Another advantage builders have are “captive finance arms” that allow for more flexible financing, according to UBS senior research analyst John Lovallo.
“We think that positions the [publicly traded] homebuilders in particular extremely, extremely well in this environment,” Lovallo told Yahoo Finance in a recent interview.
Builders might also be emboldened by a slightly sunnier outlook on the U.S. housing market due to an uptick in new housing starts — an especially important trend given the limited inventory of existing homes.
Last week, the National Association of Home Builders reported that overall housing starts in April 2022 increased 2.2% to a seasonally adjusted annual rate of 1.40 million units, according to data from the U.S. Department of Housing and Urban Development and U.S. Census Bureau.
“Single-family starts are showing gradual improvement from the beginning of the year, and this is reflected in our builder sentiment surveys, which are up for five consecutive months,” NAHB Chairperson Alicia Huey said in a news release. “Due to a lack of inventory for resales, we expect to see further improvement for single-family production in the months ahead even as builders continue to grapple with supply-chain and labor shortages.”
More than one-third of the homes on the market in April were new construction — well above the typical share of 13%, Yahoo Finance reported.
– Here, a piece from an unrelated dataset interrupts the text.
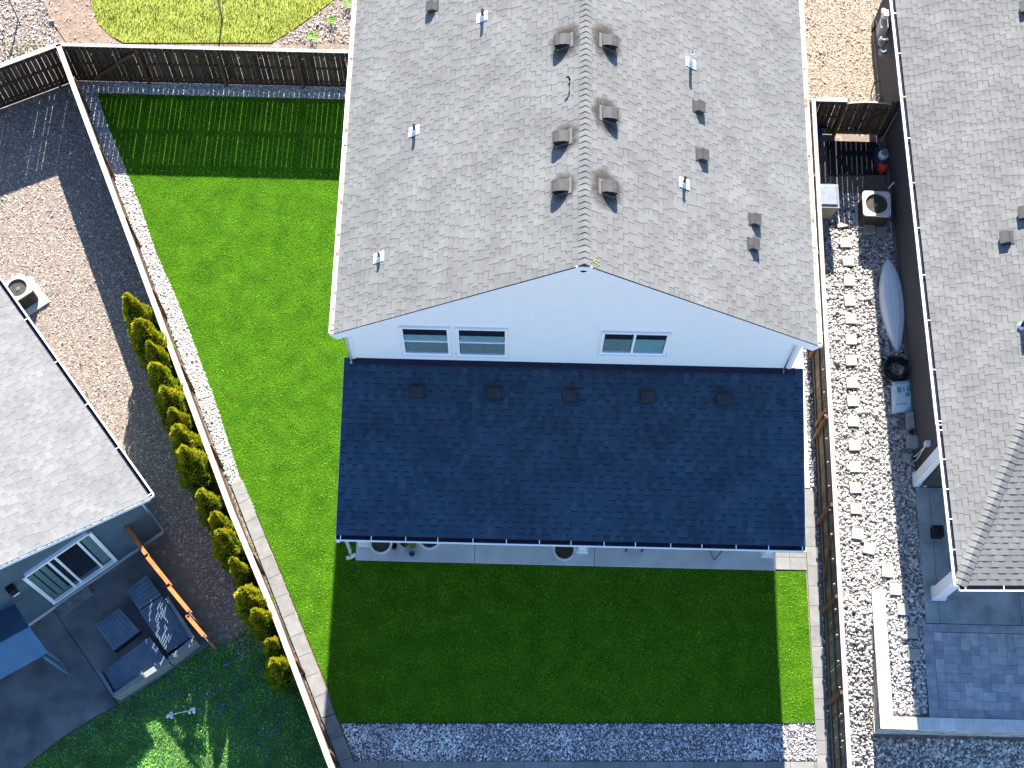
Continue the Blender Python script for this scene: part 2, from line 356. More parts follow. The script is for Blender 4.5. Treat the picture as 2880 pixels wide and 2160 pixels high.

This has led to the highest confidence level among homebuilders since last summer.
The upshot for buyers of new homes is that they can often get much better-than-average mortgage rates.
“[New home buyers] are not paying 6.5% — the headline rate,” Lovallo told Yahoo Finance. “They’re paying under 5% in most cases.”
Even a small decrease in the mortgage rate can make a big difference in your monthly payment. As Yahoo Finance noted, the monthly mortgage payment on a $400,000 home with 20% down at 6.35% is $1,991. But lower that rate by one point to 5.35% and the payment falls to $1,787 — a difference of $204 a month or $2,228 a year.